As winter begins to wane, some unknown cue drives every long-toed salamander --males first, then females--on a journey toward the body of water where it spent its larval stage. This migration can result in sightings of determined critters sledging over crusts of deep snow toward their destination. The passage continues for a few short weeks, and choice ponds or ditches can get crowded with chaotic activity.

In a wild mating ritual, males pummel each other for the right to embrace a dancing female. One who gains position will rub its chin across the back of the female’s head, releasing secretions from a specialized gland that relax her movements. He then releases his grip, floats forward over her head, and drops a single spermatophore. The female hovers over the sphere, arching tail to extract and store the seminal fluid that will fertilize her eggs. If successful, within a few days she will be attaching sticky loose clumps of eggs to vegetation in the pond. Only a couple of weeks after that, floods of salamander polywogs breath life into the water with their short, bristling gills. By mid-summer a small number of surviving larvae transform into adults and trudge away from the pond to find a solitary secret home.

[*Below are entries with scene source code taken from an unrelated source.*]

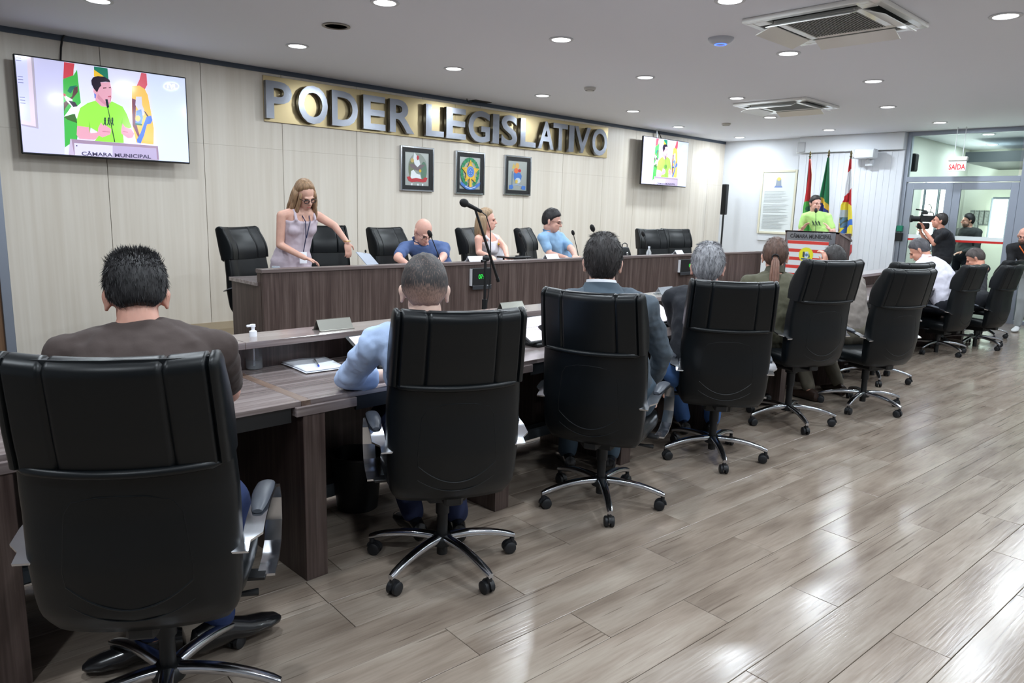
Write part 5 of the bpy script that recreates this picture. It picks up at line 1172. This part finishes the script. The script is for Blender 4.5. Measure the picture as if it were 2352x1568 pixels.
# 7 white shirt
b = Vector((9.82, 2.70, 0)); az = 4; f, r = az_f(az), az_r(az)
hd = at(2112, 575, y=3.10)
person('man in a white polo shirt bending over the desk, greying hair, seen from the side', b, az, hd, 352, 36, b+Vector((0, 0, .58)),
 {-1: dict(w=b+f*.50-r*.14+Vector((0, 0, .83))), 1: dict(w=b+f*.48+r*.16+Vector((0, 0, .83)))},
 sk=(206, 150, 128), s=1.10, hs=1.05, shirt=(212, 209, 222), sleeve='short', belly=.05, sw=1.15, legs=seat_legs(b, az), trousers=(36, 38, 46), shoes=M_shoe,
 hair=dict(kind='short', mat=hairmat((78, 76, 80)), th=.07, strands=300, seed=9), fold=.014, vox=.009, collar=dict(c=(226, 222, 236)), group=GP)
# 8 dark suit
b = Vector((10.66, 2.58, 0)); az = 6; f, r = az_f(az), az_r(az)
hd = at(2240, 594, y=2.98)
person('man in a black suit, head down, in front of the glass door', b, az, hd, 350, 30, b+Vector((0, 0, .58)),
 {-1: dict(w=b+f*.46-r*.14+Vector((0, 0, .83))), 1: dict(w=b+f*.46+r*.16+Vector((0, 0, .83)))},
 sk=(204, 146, 124), s=1.10, hs=1.05, shirt=(26, 28, 34), sleeve='long', sw=1.1, legs=seat_legs(b, az), trousers=(26, 28, 34), shoes=M_shoe,
 hair=dict(kind='short', mat=hairmat((78, 70, 68)), th=.07, strands=300, seed=10), vox=.009, collar=dict(c=(200, 202, 210), prof=((-.0, .076), (.01, .074), (.030, .07), (.036, .068), (.028, .066))), group=GP)

GQ = 'people on the dais'
# bald man, blue polo
b = Vector((4.95, 6.15, DAIS)); az = 190; f, r = az_f(az), az_r(az)
hd = at(972, 533, y=5.98)
person('bald man in a blue polo shirt and glasses looking down at the raised desk', b, az, hd, 186, 34, b+Vector((0, 0, .58)),
 {1: dict(w=at(935, 606, y=5.70), e=at(913, 592, y=5.92)), -1: dict(w=at(1005, 606, y=5.70), e=at(1018, 590, y=5.86))},
 sk=(212, 164, 148), s=1.08, hs=1.0, shirt=(74, 94, 138), sleeve='short', belly=.04, sw=1.12, hair=None, glasses=((60, 56, 60), .6), collar=dict(c=(64, 84, 128)), group=GQ, vox=.007)
# blonde woman in white
b = Vector((5.95, 6.25, DAIS)); az = 165; f, r = az_f(az), az_r(az)
hd = at(1118, 506, y=6.18)
MB_ = hairmat((150, 124, 96), .3)
tb, ib = person('blonde woman in a sleeveless white top looking to the right', b, az, hd, 138, 0, b+Vector((0, 0, .58)),
 {1: dict(e=at(1100, 580, y=6.15), w=at(1130, 590, y=5.80)), -1: dict(w=at(1165, 590, y=5.75), e=at(1160, 570, y=6.0))},
 sk=(224, 172, 154), s=1.04, hs=.98, shirt=(232, 230, 236), sleeve='none', female=True, sw=1.05, hair=dict(kind='short', mat=MB_, th=.14, seed=12, cut=[-.9, -.9, -.7, -.2, .30, .55, .68]), group=GQ, vox=.007)
def long_hair(info, parent, m, ln=.24, n=34, curl=.0, front=True, seed=1, wid=1.0):
    mb = MB(); rr = random.Random(seed); H = info['Hm']
    for i in range(n):
        a = rr.uniform(-128, 128) if front else rr.uniform(-95, 95)
        x, y = math.sin(R(a)), -math.cos(R(a)); L_ = ln*rr.uniform(.85, 1.05); pts = []
        for k in range(8):
            g_ = k/7; rad = (.080+.016*g_*wid+.006*math.sin(g_*3)); w_ = curl*math.sin(g_*9+i)*g_
            pts.append(H @ Vector((x*(rad+w_), y*(rad+.012)+(-.012), .05-L_*g_)))
        mb.tube(pts, [.010, .016, .018, .018, .017, .015, .011, .004], 7)
    return mb.build('long_hair', m, parent, ang=180)
long_hair(ib, tb, MB_, .23, 40, .002, False, 3, 1.3)
q = ib; MB().ell(q['spine'](.72)+q['fw']*.17*q['s']+q['r']*.03, (.012, .012, .014)).build('brooch', mat('brooch_gold', (200, 160, 60), .3, .8), tb)
# light blue shirt, glasses
b = Vector((7.0, 6.2, DAIS)); az = 165; f, r = az_f(az), az_r(az)
hd = at(1268, 508, y=6.10)
person('dark-haired man with glasses in a light blue short-sleeved shirt on the dais', b, az, hd, 150, 12, b+Vector((0, 0, .58)),
 {1: dict(e=at(1262, 583, y=6.0), w=at(1300, 592, y=5.72)), -1: dict(w=at(1322, 590, y=5.62), e=at(1315, 575, y=5.9))},
 sk=(206, 160, 144), s=1.08, hs=1.05, shirt=(134, 168, 200), sleeve='short', belly=.06, sw=1.1, hair=dict(kind='short', mat=hairmat((30, 26, 28)), th=.12, strands=400, seed=13), glasses=((40, 36, 40), .8), collar=dict(c=(126, 160, 194)), group=GQ, vox=.007)
# standing woman
b = Vector((3.42, 6.12, DAIS)); az = 178; f, r = az_f(az), az_r(az)
hd = at(700, 448, y=5.98)
MW = hairmat((142, 112, 84), .35)
tw, iw = person('woman with long wavy blonde hair and glasses standing on the dais in a lilac dress', b, az, hd, 178, 30, at(668, 612, y=6.16)+Vector((0, 0, .0)),
 {1: dict(e=at(643, 562, y=6.06), w=at(700, 592, y=5.84), hd=(.9, -.3, -.3), curl=.5), -1: dict(e=at(768, 518, y=5.98), w=at(797, 556, y=5.86), hd=(.1, -.1, -1), hn=(0, -1, 0), curl=.4)},
 sk=(210, 164, 146), s=1.04, hs=1.0, roll=8, shirt=(186, 172, 182), sleeve='none', female=True, dress=True, hair=dict(kind='short', mat=MW, th=.14, seed=14, cut=[-.9, -.9, -.7, -.2, .35, .62, .74]), glasses=((24, 22, 26), 1.5), group=GQ, vox=.0065, sw=1.0)
long_hair(iw, tw, MW, .34, 60, .02, True, 9, 1.9)
q = iw; sp_ = q['spine']
MB().tube([sp_(.97)+q['r']*.05, sp_(.80)+q['fw']*.135*q['s']+q['r']*.02, sp_(.55)+q['fw']*.17*q['s'], sp_(.30)+q['fw']*.17*q['s']], .0045, 6).tube([sp_(.97)-q['r']*.05, sp_(.80)+q['fw']*.135*q['s']-q['r']*.025, sp_(.55)+q['fw']*.172*q['s']-q['r']*.004], .0045, 6).build('lanyard', mat('lanyard_navy', (30, 36, 70), .6), tw)
c = sp_(.24)+q['fw']*.18*q['s']; MB().box(-.035, .035, -.002, .002, -.05, .05, Matrix.Translation(c) @ Matrix.Rotation(R(-178), 4, 'Z')).build('badge', M_paper, tw, smooth=False)
wv, hv = q['wr'][-1]; MB().tube([wv-Vector((0, 0, -.01))+Vector((.033*math.cos(a), .033*math.sin(a), 0)) for a in np.linspace(0, 6.28, 14)], .003, 6).build('bracelet', mat('bracelet_gold', (210, 170, 80), .3, .9), tw)
# speaker at the lectern
b = Vector((LX+.62, lyc+.02, DAIS)); az = 264; f, r = az_f(az), az_r(az)
hd = at(1873, 468, x=LX+.56)
tl, il = person('man in a bright green T-shirt speaking at the lectern', b, az, hd, 214, 2, b+Vector((0, 0, .98)),
 {-1: dict(e=at(1914, 533, x=LX+.60), w=at(1908, 530, x=LX+.36), hd=(-.1, .5, .7), curl=.3), 1: dict(e=at(1838, 532, x=LX+.60), w=at(1842, 528, x=LX+.36), hd=(-.1, -.5, .7), curl=.3)},
 sk=(214, 164, 148), s=1.02, hs=.98, shirt=(180, 224, 132), sleeve='short', sw=.88, legs={k: (b+r*.11*k+Vector((0, 0, .5)), b+r*.12*k+Vector((0, 0, .09))) for k in (1, -1)}, trousers=(40, 44, 56), shoes=M_shoe,
 hair=dict(kind='short', mat=hairmat((34, 28, 28)), th=.09, strands=300, seed=15), vox=.007)
q = il; sh_ = []
for cx_ in (-.045, 0, .045): sh_ += [((38, 60, 48), circ(cx_, .035, .009)), ((38, 60, 48), [(cx_-.012, .024), (cx_+.012, .024), (cx_+.008, -.005), (cx_+.018, -.035), (cx_+.006, -.035), (cx_, -.010), (cx_-.012, -.035), (cx_-.02, -.033), (cx_-.008, -.002)])]
cc_ = q['spine'](.66); shapes_mesh('shirt_print', sh_, lambda u, v, hh: cc_+q['fw']*(.142*q['s']+hh)+q['r']*(-u)+q['U']*v, tl, step=.0004)
# cameraman
b = Vector((XW-.62, 3.72, 0)); az = 330; f, r = az_f(az), az_r(az)
hd = at(2158, 508, x=XW-.65)
cpos = at(2128, 503, x=XW-.62)
t9, i9 = person('man in black filming with a shoulder camera beside the glass door', b, az, hd, 338, -8, b+Vector((0, 0, .98)),
 {-1: dict(e=at(2146, 560, x=XW-.75), w=at(2122, 528, x=XW-.74), hd=(-.3, .3, 1), curl=.6), 1: dict(e=at(2130, 560, x=XW-.45), w=at(2116, 535, x=XW-.5), hd=(-.3, .3, 1), curl=.6)},
 sk=(206, 146, 126), s=1.02, hs=1.0, shirt=(24, 26, 32), sleeve='short', sw=1.1, belly=.03, legs={k: (b+r*.11*k+Vector((0, 0, .5)), b+r*.12*k+Vector((0, 0, .09))) for k in (1, -1)}, trousers=(28, 28, 32), shoes=M_shoe,
 hair=dict(kind='short', mat=hairmat((40, 34, 32)), th=.09, seed=16), vox=.009)
cm = empty('video_camera', cpos, R(-az), 'black shoulder video camera held by the man beside the glass door', 'camera')
cm.rotation_euler = (0, 0, R(-az))
MB().rbox(-.05, .05, -.16, .10, -.05, .06, .01).build('camera_body', M_black, cm)
MB().cyl((0, .10, 0), (0, .20, 0), .042, n=16).cyl((0, .20, 0), (0, .235, 0), .055, .062, 16).build('lens', M_blackm, cm)
MB().tube([(0, -.10, .06), (0, -.08, .11), (0, .06, .12), (0, .09, .06)], .010, 8).build('handle', M_black, cm)
MB().rbox(-.075, -.03, .0, .10, .07, .11, .006).build('viewfinder', M_black, cm)
MB().cyl((.04, .0, .13), (.04, .16, .15), .012, n=10).tube([(.02, -.05, .10), (.03, -.06, .19), (.02, -.02, .24), (.0, -.0, .22)], .008, 6).build('top_microphone', M_blackm, cm)
MB().rbox(-.045, .045, -.30, -.16, -.06, .02, .01).rbox(-.06, .06, -.05, .12, -.16, -.055, .02).build('shoulder_pad', M_blackm, cm)
# man behind the glass
b = Vector((15.0, 3.98, 0)); az = 285; f, r = az_f(az), az_r(az)
hd = at(2223, 507, x=15.0)
t10, i10 = person('young bearded man in a dark grey shirt standing behind the glass door', b, az, hd, 322, 2, b+Vector((0, 0, .98)),
 {1: dict(w=b+f*.18+r*.16+Vector((0, 0, 1.02))), -1: dict(w=b+f*.2-r*.1+Vector((0, 0, 1.04)))}, sk=(204, 150, 130), s=1.0, shirt=(58, 60, 60), sleeve='long', legs={k: (b+r*.11*k+Vector((0, 0, .5)), b+r*.12*k+Vector((0, 0, .09))) for k in (1, -1)}, trousers=(28, 32, 44), shoes=M_shoe,
 hair=dict(kind='short', mat=hairmat((26, 24, 26)), th=.13, seed=17), beard=hairmat((112, 84, 72)), vox=.01)
# man with the orange lanyard
b = Vector((12.75, 2.42, 0)); az = 262; f, r = az_f(az), az_r(az)
hd = at(2352, 542, x=12.7)
t11, i11 = person('bald bearded man in black with glasses and an orange lanyard at the right edge', b, az, hd, 268, 12, b+Vector((0, 0, .86)),
 {1: dict(w=b+f*.22+r*.12+Vector((0, 0, .92))), -1: dict(w=b+f*.24-r*.05+Vector((0, 0, 1.0)))}, sk=(206, 150, 132), s=.98, shirt=(24, 24, 28), sleeve='short', legs={k: (b+r*.11*k+Vector((0, 0, .46)), b+r*.12*k+Vector((0, 0, .09))) for k in (1, -1)}, trousers=(150, 154, 156), shoes=mat('white_shoe', (216, 216, 218), .5),
 hair=None, glasses=((50, 46, 50), 1.0), beard=hairmat((96, 80, 72)), vox=.01)
q = i11; sp_ = q['spine']; MB().tube([sp_(.98)+q['r']*.06, sp_(.85)+q['fw']*.13+q['r']*.055, sp_(.45)+q['fw']*.15+q['r']*.01, sp_(.85)+q['fw']*.13-q['r']*.055, sp_(.98)-q['r']*.06], .008, 6).build('lanyard', mat('lanyard_orange', (232, 110, 50), .6), t11)
# white chairs in the lobby
def lobby_chair(x, y, rz, label):
    t = empty('lobby_chair', (x, y, 0), R(rz), label, 'chair', 'white chairs behind the glass')
    MB().rbox(-.22, .22, -.22, .22, .43, .47, .015).build('seat', M_paper, t); MB().rbox(-.21, .21, .19, .22, .58, .82, .012).build('backrest', M_paper, t)
    for sx in (-1, 1):
        for sy in (-1, 1): MB().cyl((.2*sx, .2*sy, .43), (.23*sx, .24*sy, 0), .011, n=8).build('leg', M_alu, t)
        MB().cyl((.2*sx, .2, .44), (.2*sx, .21, .80), .011, n=8).build('back_post', M_alu, t)
    MB().cyl((-.21, -.22, .22), (.21, -.22, .22), .009, n=8).cyl((-.21, .22, .22), (.21, .22, .22), .009, n=8).build('stretcher', M_alu, t)
lobby_chair(14.45, 2.75, 200, 'white chair with metal legs beside the right edge, seen through the glass')
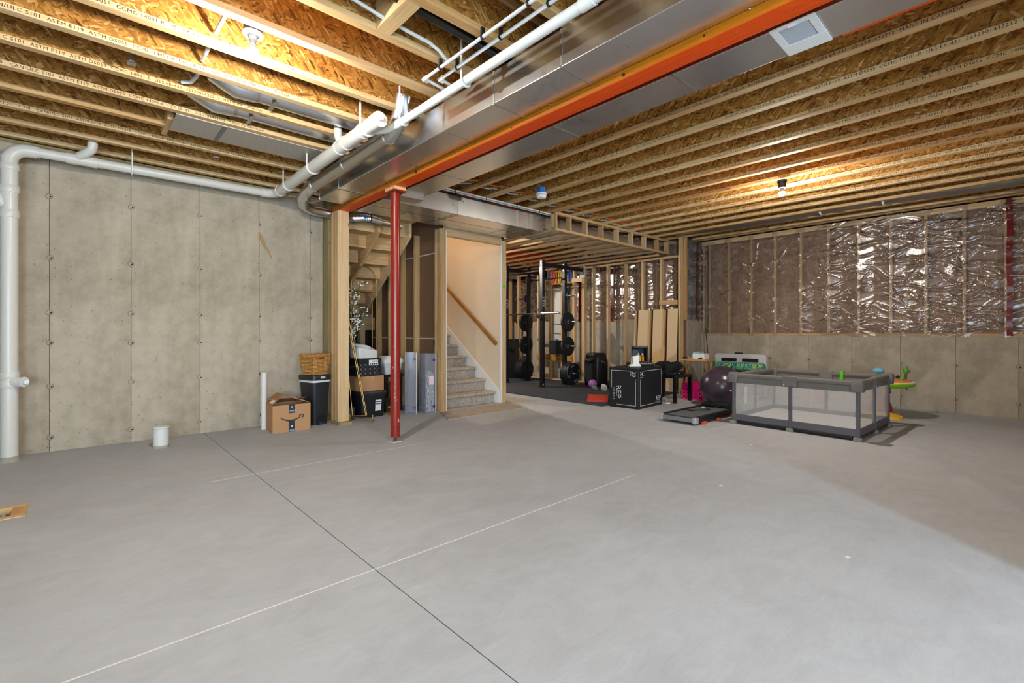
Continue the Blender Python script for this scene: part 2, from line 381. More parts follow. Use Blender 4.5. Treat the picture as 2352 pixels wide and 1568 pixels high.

Mole salamanders occur only in the New World, and their earliest known fossils date back to 50 million years before the present.These ancient bones exactly match those of the modern tiger salamander, a stocky creature with a wide head and splotchy pattern. Tigers are the largest and most widely distributed mole salamander, growing to a foot or more in length and ranging from the great valley of central Mexico to the Canadian Rockies. Yet here in the Pacific Northwest, its much smaller long-toed cousin ranges further north into Canada, climbs higher up into the mountains, and crosses the Cascade Range to inhabit Pacific Coast rain forests.

While other amphibian populations around the world have been isolated or destroyed, in eastern Washington both long-toed and tiger salamanders remain available to any kid with a curious streak. It is not unusual to find larvae of both species living together in alkaline ponds in the Columbia Basin, and although no one talks about tiger salamanders in Pend Oreille County, there are good records of them from gardens and basements in the Colville Valley. All salamanders like it wet and cool, so why shouldn’t tigers occur in the Pend Oreille? Later this winter, as the first sloppy days of warm rain and snowmelt begin to take hold, every kid should search their own springs and basements, puddles and ponds, to see exactly what is in there prowling around.